Le backmasking, souvent généré à partir de l’enregistrement peut aussi être intégrer au travail de composition comme ont pu le faire les Beatles (encore eux) et leur titre “Because” (sur Abbey road). Ce sera d’ailleurs le dernier titre enregistré en studio par le groupe avant leur séparation quelques mois plus tard.
L’introduction correspond en effet à la Sonate au clair de lune de Beethoven jouée à l’envers. John Lennon, qui est à l’origine de ce titre, a été inspiré par Yoko Ono qui la pianotait un soir alors qu’il était en train de lire.
Mew “Nervous”
L’ album du groupe danois Mew, No More Stories Are Told Today… (2009) contient un morceau, “New Terrain”, qui, lorsqu’il est écouté à l’envers, révèle une nouvelle chanson, cachée, intitulée “Nervous”.
Gnarls Barkley “elpuoc ddo eht”
Le duo Gnarls Barkley (Cee Lo Green et Danger Mouse) a sorti une version alternative de leur album The Odd Couple , intitulé Elpuoc Ddo Eht (le titre original écrit à l’envers) composé d’un seul morceau de 38 minutes et 45 secondes qui est la piste instrumentale, jouée à l’envers, de l’album original.
Frank Zappa “Hot poop”
La technique du backmasking a parfois aussi utilisée pour contourner la censure que pouvait exercer les autorités mais aussi les maisons de disques. Frank Zappa utilisa donc le backmasking pour cacher la phrase
Better look around before you say you don’t care / Shut your fucking mouth ’bout the length of my hair / How would you survive / If you were alive / shitty little person?

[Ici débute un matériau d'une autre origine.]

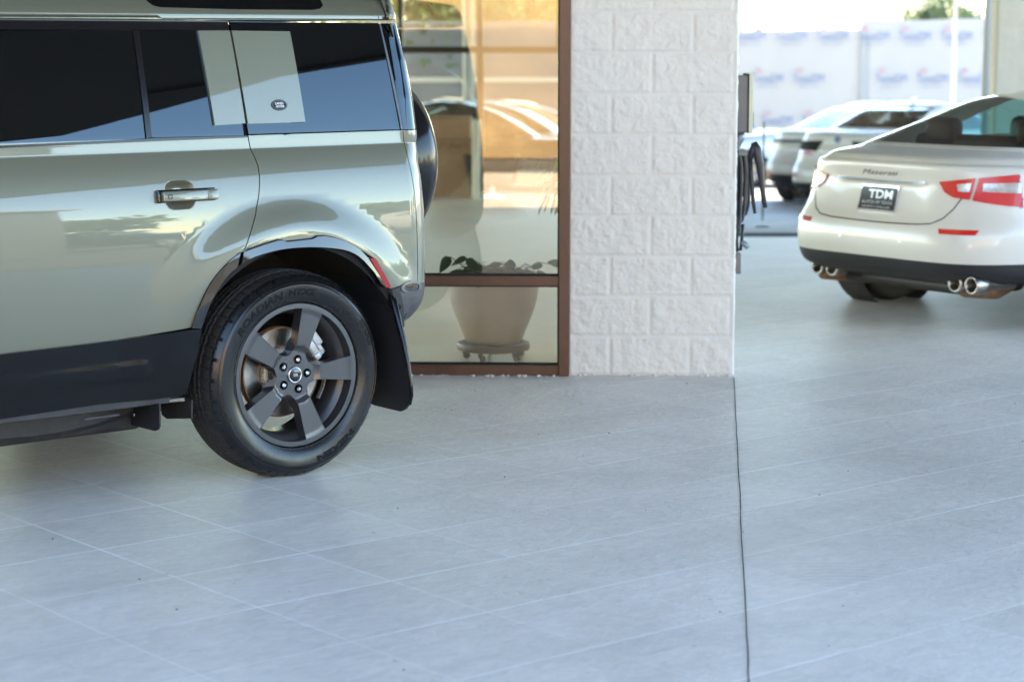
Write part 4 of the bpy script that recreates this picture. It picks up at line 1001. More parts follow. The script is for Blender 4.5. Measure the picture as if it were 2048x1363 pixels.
# ------------------------------------------------------------------ saloon cars
def sedan(name, loc, rz, label, group, P):
    L_, B_, Hh = P.get('L', 4.95), P.get('B', .96), P.get('H', 1.44); deck = P.get('deck', 1.05); kr = Hh/1.44
    rl = P.get('roof_r', 1.62); bl = P.get('glass_r', .64); n_ang = P.get('n', 200); wr_ = P.get('wheel', .345); wx = P.get('wx', 1.03); wx2 = L_-.92
    paint = M[P.get('paint', 'white_paint')]
    t = empty(name, loc, rz, label, 'car', group)
    # contour rings : (x_rear, x_front, half width, exponent, z rear, z mid, z front)
    RG = [(.13, L_-.12, B_*.90, 6, .285, .235, .26), (.045, L_-.04, B_*.965, 6, .335, .30, .33), (.0, L_, B_*.99, 5.8, .45, .45, .46), (.005, L_, B_, 5.6, .58, .56, .56), (.055, L_-.03, B_*.985, 5.3, .70, .68, .62),
          (.085, L_-.07, B_*.975, 5.0, .84, .80, .68), (.075, L_-.13, B_*.955, 4.6, .95, .885, .73), (.10, L_-.2, B_*.92, 4.4, deck-.045, .945, .77), (.16, L_-.3, B_*.885, 4.4, deck-.01, .965, .80), (.30, L_-.6, B_*.84, 4.4, deck+.012, .975, .86),
          (bl, L_-1.35, B_*.79, 4.8, deck+.025, .985, .97), (bl+.06, L_-1.40, B_*.775, 4.8, deck+.045, 1.0, .985),
          (bl+(rl-bl)*.36, L_-1.75, B_*.71, 4.2, deck+(Hh-deck)*.43, 1.16*kr, 1.15*kr), (bl+(rl-bl)*.68, L_-2.05, B_*.65, 3.8, deck+(Hh-deck)*.73, 1.29*kr, 1.28*kr), (rl-.07, L_-2.28, B_*.595, 3.0, Hh-.065, Hh-.075, Hh-.08), (rl+.10, L_-2.42, B_*.53, 2.8, Hh-.025, Hh-.03, Hh-.04), (rl+.45, L_-2.7, B_*.35, 2.4, Hh-.003, Hh, Hh-.01), (L_*.48, L_*.48+.01, .01, 2, Hh+.004, Hh+.004, Hh+.004)]
    def ringpt(k, th):
        xr, xf, b, n_, z0, z1, z2 = RG[k]; c, s_ = math.cos(th), math.sin(th)
        cx = (xr+xf)/2; a = (xf-xr)/2; x = cx+a*math.copysign(abs(c)**(2/n_), c); y = b*math.copysign(abs(s_)**(2/n_), s_)
        f = (x-xr)/max(1e-3, xf-xr); z = z0+(z1-z0)*ss(0, .30, f) if f < .5 else z1+(z2-z1)*ss(.55, 1, f)
        return Vector((x, y, z))
    SUBK = 6; K = len(RG); rows = []; ths = [2*PI*i/n_ang for i in range(n_ang)]
    # even spacing along the outline
    base = [ringpt(3, 2*PI*i/2000) for i in range(2001)]; cum = [0]
    for i in range(2000): cum.append(cum[-1]+(base[i+1]-base[i]).length)
    ths = []; j = 0
    for i in range(n_ang):
        tgt = cum[-1]*i/n_ang
        while cum[j+1] < tgt: j += 1
        ths.append(2*PI*(j+(tgt-cum[j])/(cum[j+1]-cum[j]))/2000)
    def cr(p0, p1, p2, p3, u): return .5*((2*p1)+(p2-p0)*u+(2*p0-5*p1+4*p2-p3)*u*u+(3*p1-p0-3*p2+p3)*u**3)
    for k in range(K-1):
        A = [[ringpt(q, th) for th in ths] for q in (max(k-1, 0), k, k+1, min(k+2, K-1))]
        for u_ in range(SUBK):
            u = u_/SUBK; rows.append((k+u, [cr(A[0][i], A[1][i], A[2][i], A[3][i], u) for i in range(n_ang)]))
    rows.append((K-1, [ringpt(K-1, th) for th in ths]))
    def deform(v, kk):
        # wheel arches lift the lowest rows; licence plate pocket pressed into the tail
        if kk < 5:
            for xc in (wx, wx2):
                d = abs(v.x-xc)
                if d < wr_+.055:
                    h = math.sqrt((wr_+.055)**2-d*d)+wr_*.98
                    if v.z < h and abs(v.y) > .5: v = Vector((v.x, v.y, h+(v.z-h)*.04 if kk > .5 else h))
        if v.x < .4 and .55 < v.z < deck:
            tw = .40-.10*(v.z-.66)/.2
            m_ = ss(tw+.035, tw, abs(v.y))*ss(.625, .655, v.z)*ss(.855, .842, v.z)
            v = v+Vector((.02*m_*P.get('pocket', 1), 0, 0))
        return v
    vs = []
    for kk, rw in rows: vs += [deform(p, kk) for p in rw]
    nr = len(rows); F_body, F_gl, F_side = [], [], []; F_dif = []
    for r_ in range(nr-1):
        kk = rows[r_][0]
        for i in range(n_ang):
            j = (i+1) % n_ang; q = (r_*n_ang+i, r_*n_ang+j, (r_+1)*n_ang+j, (r_+1)*n_ang+i); c = (vs[q[0]]+vs[q[2]])/2
            th = ths[i]
            if 11.0 <= kk < 14.0:
                xr = RG[int(kk)][0]+(RG[int(kk)+1][0]-RG[int(kk)][0])*(kk-int(kk))
                yb = RG[int(kk)][2]+(RG[int(kk)+1][2]-RG[int(kk)][2])*(kk-int(kk))
                if abs(c.y) < yb*(.90-.035*(kk-11)/3) and (c.x < xr+.5): F_gl.append(q); continue
                if abs(c.y) < yb*.88 and c.x > L_*.6: F_gl.append(q); continue
                if abs(c.y) >= yb*.9 and 11.4 <= kk < 13.8 and xr+.45+.25*(14-kk)/3 < c.x < L_-1.8-.25*(kk-11)/3: F_side.append(q); continue
            zc = P.get('dif', .37)
            if c.z < zc and c.x < .5 and kk < 4: F_dif.append(q); continue
            F_body.append(q)
    def sub(nm, F, m, th=True):
        if not F: return None
        used = {}; v2 = []; f2 = []
        for q in F:
            idx = []
            for i in q:
                if i not in used: used[i] = len(v2); v2.append(vs[i])
                idx.append(used[i])
            f2.append(idx)
        mm = MB(); mm.add(v2, f2); return build(nm, mm, m, t, smooth=True, recalc=False)
    body = sub('body', F_body, paint)
    sub('window', F_gl, M[P.get('glass', 'car_glass')]); sub('side_window', F_side, M[P.get('sglass', 'car_glass')])
    sub('diffuser', F_dif, M['plastic'])
    bvh = BVHTree.FromPolygons([tuple(v) for v in vs], F_body+F_gl+F_side+F_dif)
    def patch(nm, poly, m, par=None, off=.006, d=(1, 0, 0), st=.03, holes=()):
        # poly in (y,z) seen from behind; projected forward on the body
        dd = Vector(d).normalized()
        side = dd.cross(Vector((0, 0, 1))); side.normalize()
        bm = bmesh.new(); ed = []
        for loop in [poly]+list(holes):
            bv = [bm.verts.new((a, b, 0)) for a, b in loop]
            for i in range(len(bv)): ed.append(bm.edges.new((bv[i], bv[(i+1) % len(bv)])))
        bmesh.ops.triangle_fill(bm, use_beauty=True, use_dissolve=False, edges=ed)
        for ax in (0, 1):
            lo = min(p[ax] for p in poly); hi = max(p[ax] for p in poly); k = math.floor(lo/st)+1
            while k*st < hi:
                co = [0, 0, 0]; no = [0, 0, 0]; co[ax] = k*st; no[ax] = 1
                bmesh.ops.bisect_plane(bm, geom=bm.verts[:]+bm.edges[:]+bm.faces[:], plane_co=co, plane_no=no); k += 1
        bm.verts.index_update(); out = []; last = None
        for v in bm.verts:
            org = Vector((0, v.co.x, v.co.y)) if abs(dd.y) < .01 else Vector((0, v.co.x, v.co.y))
            hit = bvh.ray_cast(org-dd*2.0, dd)
            for _q in range(24):
                if hit[0] is not None and hit[0].x < .40: break
                org.y *= .985; hit = bvh.ray_cast(org-dd*2.0, dd)
            if hit[0] is None: hit = bvh.find_nearest(org+dd*.3)
            nn = hit[1] if hit[1].dot(dd) < 0 else -hit[1]
            out.append((hit[0], nn)); last = hit
        fs = [[v.index for v in f.verts] for f in bm.faces]; bm.free()
        vv = [p+n_*off for p, n_ in out]+[p-n_*.02 for p, n_ in out]; N0 = len(out); ff = [list(f) for f in fs]; cnt = set()
        for f in fs:
            for i in range(len(f)): cnt.add((f[i], f[(i+1) % len(f)]))
        for a, b in cnt:
            if (b, a) not in cnt: ff.append([b, a, a+N0, b+N0])
        mm = MB(); mm.add(vv, ff); return build(nm, mm, m, par or t, smooth=True, angle=35)
    # dark floor pan
    mb = MB(); mb.box((L_/2, 0, .30), (L_-.5, B_*1.5, .10), 0, .03); mb.box((.55, 0, .25), (.5, B_*1.1, .12), 0, .04); build('floor_pan', mb, M['liner'], t)
    mb = MB(); mb.box((L_*.52, 0, .62), (2.6, B_*1.5, .55), 0, .1); build('cabin_tub', mb, M['hotwire'], t)
    mb = MB()
    for x, y in ((bl+.62, .38), (bl+.62, -.38)): mb.box((x, y, deck+.10), (.12, .26, .17), 0, .05)
    for x, y in ((bl+1.55, .38), (bl+1.55, -.38)): mb.box((x, y, .98), (.14, .5, .42), 0, .06); mb.box((x, y, 1.24), (.1, .25, .17), 0, .045)
    mb.box((bl+.30, 0, deck-.02), (.5, B_*1.3, .05), 0, .02); mb.box((bl+.66, 0, deck-.12), (.14, B_*1.3, .4), 0, .05)
    build('seats', mb, M['headrest'], t, angle=40)
    # wheels
    for xc in (wx, wx2):
        for sg in (1, -1):
            mt = Matrix.Translation((xc, sg*(B_-.125), wr_)) @ Matrix.Rotation(-sg*PI/2, 4, 'X')
            mb = MB(); mb.lathe([(.235, .10), (.25, .108), (.29, .118), (wr_-.025, .112), (wr_-.006, .095), (wr_, .07), (wr_, .03), (wr_-.008, .026), (wr_-.008, .018), (wr_, .014), (wr_, -.014), (wr_-.008, -.018), (wr_-.008, -.026), (wr_, -.03), (wr_, -.08), (wr_-.006, -.105), (wr_-.03, -.12), (.27, -.118), (.235, -.10)], 72, mt)
            w_ = build('wheel', mb, M['tread'], t, smooth=True, angle=50)
            mb = MB(); mb.lathe([(.237, .105), (.225, .10), (.22, .06), (.21, -.08), (.235, -.10)], 60, mt)
            for i in range(10):
                a = 2*PI*i/10; mb.box((0, 0, 0), (.17, .032, .03), 0, .005, mt @ Matrix.Rotation(a, 4, 'Z') @ Matrix.Translation((.135, 0, .075)))
            mb.lathe([(0, .09), (.06, .085), (.065, .05), (0, .04)], 30, mt); build('rim', mb, M[P.get('rimm', 'silver')], w_, angle=35)
            mb = MB(); mb.lathe([(0, -.02), (.16, -.02), (.165, -.04)], 40, mt); build('brake_disc', mb, M['rust'], w_)
            mb = MB(); mb.lathe([(wr_+.045, .10), (wr_+.05, -.15)], 40, Matrix.Translation((xc, sg*(B_-.125), wr_)) @ Matrix.Rotation(-sg*PI/2, 4, 'X')); build('arch_liner', mb, M['liner'], t)
    return t, patch, bvh, body, dict(deck=deck, bl=bl, B=B_)
def mirror_y(p): return [(-a, b) for a, b in p][::-1]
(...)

dans le court titre “Hot poop” présent sur l’album We’re Only in It for the Money (1968). Ces paroles avait été à l’origine écrites pour le titre “Mother people” (du même album) mais avait été refusées par Verve Records car jugées trop vulgaires. Zappa les a donc cachées, inversées, en fin de face A du disque.
Bonus satanique :
Plus pour le folkore que par véritable pacte avec le démon, Cradle of Filth, groupe britannique de black metal a souvent flirté avec l’imagerie sataniste. Ainsi, le titre “Dinner at Deviant’s Palace”, sur l’album Bitter Suites to Succubi (2001) comporte une lecture à l’envers du Notre Père, pratique sataniste que les sorcières utiliseraient lors de messes noires.